Obamas "Soft power" setzt sich durch
Auch wenn Bosnien-Herzegowina, wie der gesamte westliche Balkan offiziell unter EU-Vormundschaft steht, sind es dennoch die Amerikaner die dort die Strippen ziehen. Ohne die USA kann man sich keine ernsthaften Reformen in Bosnien-Herzegowina vorstellen. In der komplexen Struktur der Balkanregion kann jedes noch so kleine Problem eine neue Situation schaffen, die jederzeit zu einem ernsthaften Konflikt ausarten kann. Man denke nur an den seltsamen Grenzstreit zwischen Slowenien und Kroatien. Völlig unverständlich für jeden, der nicht aus diesen beiden Ländern stammt, und dennoch hat er ein Jahr lang die EU-Erweiterung blockiert.
In Bosnien-Herzegowina setzen die USA alles daran, den Desintegrationsprozess im Balkan zu stoppen, wobei sie dabei einige Schwierigkeiten haben, ihre serbischen Partner zu überzeugen, die ihrerseits die albanischen Separatisten im Kosovo unterstützen.
Es liegt zwar im Interesse Europas, Stabilität bei ihren Nachbarn zu fördern, doch hat es die EU nie geschafft, den Balkankonflikt zu lösen. Die Zuckerbrot-und-Peitsche-Politik der EU führt manchmal zu skurrilen Ergebnissen. Die neue Visa-Regelung ist dafür ein Paradebeispiel. Die Abschaffung der Visapflicht für Serben, aber nicht für die Bürger Bosnien-Herzegowinas, führt zu einer paradoxen Situation. Mit einem serbischen Pass könnte Ratko Mladic, der Verantwortliche des Massakers in Srebrenica, ohne Visa in die EU einreisen. Seine bosnischen Opfer dürfen dies aber nicht, im Gegensatz zu den bosnischen Serben mit doppelter Staatsangehörigkeit.
Deshalb meldet sich Amerika wieder zurück im Balkan. Doch ist es nicht mehr das Amerika von Bush, das nur die Sprache der Stärke und der Waffen spricht. Heute ist es das Amerika der „soft power“ eines Barack Obama, das sich auf europäische Prinzipien stützt: Verhandlungen, Zusammenarbeit, Kompromisse und Konsens. Doch verstehen die Politiker des Balkans diese Sprache nicht, was das relative Scheitern der Gespräche von Butmir zum Wiederaufbau Bosniens erklärt. Bleiben also zwei Möglichkeiten: Entweder ändern die bosnischen Politiker ihren politischen Diskurs, oder sie werden erfahren müssen, dass "soft power" manchmal auch von Stärke begleitet wird.
KONTEXT
Ethnische Spannungen stark wie nie
Auf dem Militärstützpunkt der NATO-Friedentruppen in Butmir, unweit von Sarajewo, trafen sich unter der Ägide der EU und den USA bosnische, serbische und kroatische Vertreter Bosnien-Herzegowinas. Sie waren damit einverstanden, bis zum 20. Oktober eine Verfassungsreform für das Land auszuhandeln. Doch scheinen "die ethnischen Spannungen so stark wie nie seit Kriegsende (1995) zu sein", schreibt die Financial Times.

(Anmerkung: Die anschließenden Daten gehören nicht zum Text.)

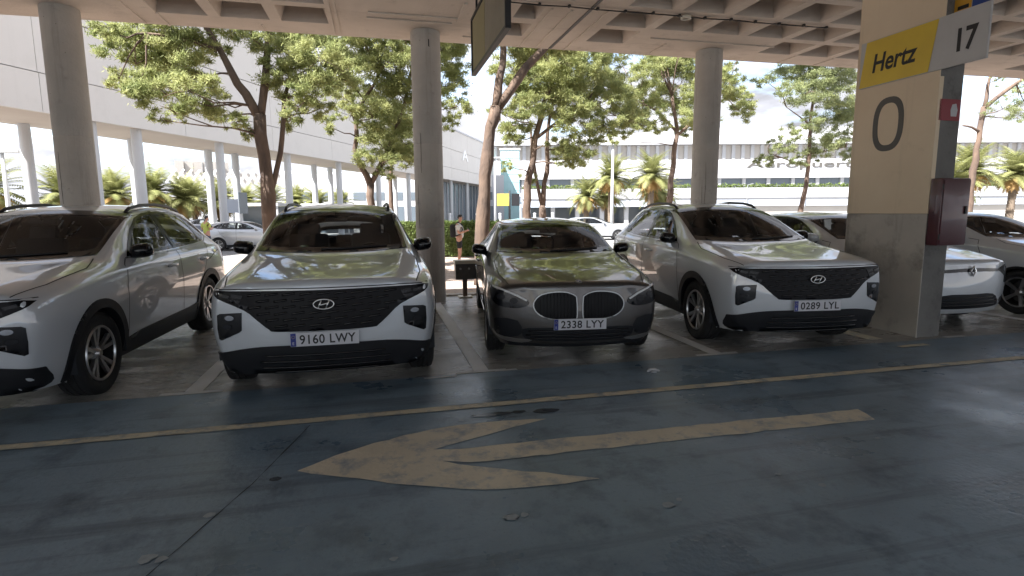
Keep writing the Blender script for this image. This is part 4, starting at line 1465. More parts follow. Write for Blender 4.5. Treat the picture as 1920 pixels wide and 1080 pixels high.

"Die Serben lehnen die auf dem Dayton-Abkommen basierenden Verfassungsänderungen weiterhin ab." Es garantiert eine weitgehend unabhängige serbische Republik Bosniens sowie eine anderen Teil Bosniens, der die muslimische und kroatische Bevölkerung vereinen soll. Beobachter fürchten, dass ein Scheitern der Verhandlungen über die Verfassungsreform die Existenz selbst des Landes in Frage stellen könnte.